## Work required
Reproduce the listing exactly and skip over any pictures.

## Information supplied

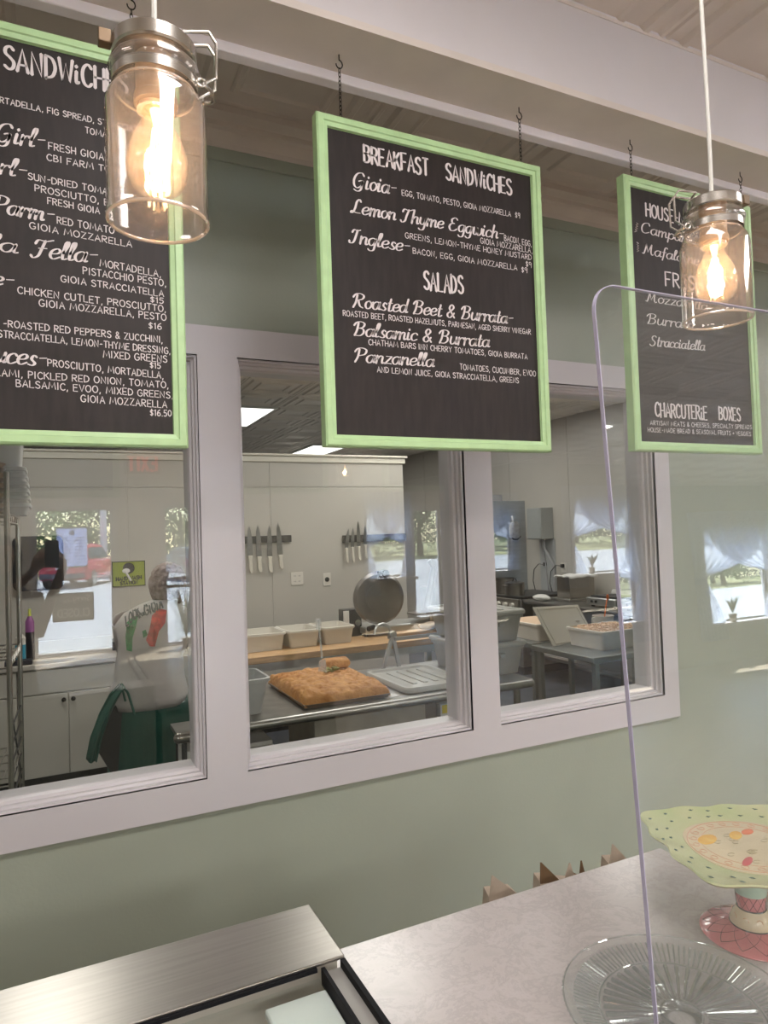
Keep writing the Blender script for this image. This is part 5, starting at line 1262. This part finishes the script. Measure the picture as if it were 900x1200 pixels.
# ================================================================== PEOPLE
def limb(mb, pts, rs, n=14): return mb.tube(pts, rs, n)
def finish_body(o, vox=.008):
    q = o.modifiers.new('fuse', 'REMESH'); q.mode = 'VOXEL'; q.voxel_size = vox; q.use_smooth_shade = True
    s = o.modifiers.new('soft', 'SMOOTH'); s.factor = .5; s.iterations = 3
def hand(mb, c, d, pn, s=1, curl=.6, thumb=1):
    """c wrist, d direction of the fingers, pn palm normal"""
    c = Vector(c); d = Vector(d).normalized(); pn = Vector(pn).normalized(); x = d.cross(pn).normalized()*thumb
    mb.tube([c, c+d*.03, c+d*.085], [.026, .034, .036], 12)
    for k, L in enumerate((.068, .078, .072, .056)):
        b = c+d*.08+x*(.028-.019*k); a1 = d*cos(curl*.4)+pn*sin(curl*.4); a2 = d*cos(curl)+pn*sin(curl); a3 = d*cos(curl*1.6)+pn*sin(curl*1.6)
        p1 = b+a1*L*.45; p2 = p1+a2*L*.32; p3 = p2+a3*L*.26
        mb.tube([b-d*.015, b, p1, p2, p3], [.010, .0095, .0088, .008, .006], 10)
    t0 = c+d*.025+x*.028; t1 = t0+(x*.6+d*.6+pn*.3).normalized()*.035; t2 = t1+(x*.1+d*.8+pn*.5).normalized()*.03
    mb.tube([t0-x*.012, t0, t1, t2], [.013, .012, .010, .008], 10)
# ---- kitchen worker: stands with her back to us, bending a little to the right over the maple table
wy = 3.86
hip = Vector((PY(176, 800, wy).x, wy, 0)); hx = hip.x
wk_ = thing('person', 'person in a white printed shirt and dark green apron, back turned, bending right', 'person', (hx, wy, 0))
sh = PY(183, 716, wy+.05); hd = PY(197, 688, wy+.10)
B = MB()
B.rings([(hx, wy, .84, .165, .125), (hx, wy, .95, .16, .12), (hx+.005, wy+.01, 1.08, .14, .105), (sh.x-.01, wy+.03, 1.22, .165, .115), (sh.x, wy+.045, 1.32, .185, .11), (sh.x+.01, wy+.06, 1.385, .12, .08), (hd.x-.015, wy+.075, 1.42, .058, .058), (hd.x-.005, wy+.085, 1.47, .055, .058)], 28)
B.ball((hd.x, wy+.11, hd.z+.0), .118, 22, (.70, .86, 1.0))
B.ball((hd.x+.01, wy+.205, hd.z-.01), .02, 8, (.7, 1, 1.2))
for s in (-1, 1): B.ball((hd.x+s*.080, wy+.11, hd.z-.01), .028, 8, (.35, .7, 1))
shL = Vector((sh.x-.150, wy+.045, 1.325)); shR = Vector((sh.x+.160, wy+.045, 1.315))
elL = Vector((shL.x+.03, wy+.20, 1.10)); wrL = Vector((hx+.12, wy+.40, 1.04))
elR = Vector((shR.x+.10, wy+.15, 1.10)); wrR = Vector((hx+.50, wy+.36, 1.05))
for a, b_, c_ in ((shL, elL, wrL), (shR, elR, wrR)):
    limb(B, [a, (a+b_)/2, b_, (b_*.6+c_*.4), c_], [.055, .048, .041, .038, .026])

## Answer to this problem
Keep writing the Blender script for this image. This is part 5, starting at line 1262. This part finishes the script. Measure the picture as if it were 900x1200 pixels.
# ================================================================== PEOPLE
def limb(mb, pts, rs, n=14): return mb.tube(pts, rs, n)
def finish_body(o, vox=.008):
    q = o.modifiers.new('fuse', 'REMESH'); q.mode = 'VOXEL'; q.voxel_size = vox; q.use_smooth_shade = True
    s = o.modifiers.new('soft', 'SMOOTH'); s.factor = .5; s.iterations = 3
def hand(mb, c, d, pn, s=1, curl=.6, thumb=1):
    """c wrist, d direction of the fingers, pn palm normal"""
    c = Vector(c); d = Vector(d).normalized(); pn = Vector(pn).normalized(); x = d.cross(pn).normalized()*thumb
    mb.tube([c, c+d*.03, c+d*.085], [.026, .034, .036], 12)
    for k, L in enumerate((.068, .078, .072, .056)):
        b = c+d*.08+x*(.028-.019*k); a1 = d*cos(curl*.4)+pn*sin(curl*.4); a2 = d*cos(curl)+pn*sin(curl); a3 = d*cos(curl*1.6)+pn*sin(curl*1.6)
        p1 = b+a1*L*.45; p2 = p1+a2*L*.32; p3 = p2+a3*L*.26
        mb.tube([b-d*.015, b, p1, p2, p3], [.010, .0095, .0088, .008, .006], 10)
    t0 = c+d*.025+x*.028; t1 = t0+(x*.6+d*.6+pn*.3).normalized()*.035; t2 = t1+(x*.1+d*.8+pn*.5).normalized()*.03
    mb.tube([t0-x*.012, t0, t1, t2], [.013, .012, .010, .008], 10)
# ---- kitchen worker: stands with her back to us, bending a little to the right over the maple table
wy = 3.86
hip = Vector((PY(176, 800, wy).x, wy, 0)); hx = hip.x
wk_ = thing('person', 'person in a white printed shirt and dark green apron, back turned, bending right', 'person', (hx, wy, 0))
sh = PY(183, 716, wy+.05); hd = PY(197, 688, wy+.10)
B = MB()
B.rings([(hx, wy, .84, .165, .125), (hx, wy, .95, .16, .12), (hx+.005, wy+.01, 1.08, .14, .105), (sh.x-.01, wy+.03, 1.22, .165, .115), (sh.x, wy+.045, 1.32, .185, .11), (sh.x+.01, wy+.06, 1.385, .12, .08), (hd.x-.015, wy+.075, 1.42, .058, .058), (hd.x-.005, wy+.085, 1.47, .055, .058)], 28)
B.ball((hd.x, wy+.11, hd.z+.0), .118, 22, (.70, .86, 1.0))
B.ball((hd.x+.01, wy+.205, hd.z-.01), .02, 8, (.7, 1, 1.2))
for s in (-1, 1): B.ball((hd.x+s*.080, wy+.11, hd.z-.01), .028, 8, (.35, .7, 1))
shL = Vector((sh.x-.150, wy+.045, 1.325)); shR = Vector((sh.x+.160, wy+.045, 1.315))
elL = Vector((shL.x+.03, wy+.20, 1.10)); wrL = Vector((hx+.12, wy+.40, 1.04))
elR = Vector((shR.x+.10, wy+.15, 1.10)); wrR = Vector((hx+.50, wy+.36, 1.05))
for a, b_, c_ in ((shL, elL, wrL), (shR, elR, wrR)):
    limb(B, [a, (a+b_)/2, b_, (b_*.6+c_*.4), c_], [.055, .048, .041, .038, .026])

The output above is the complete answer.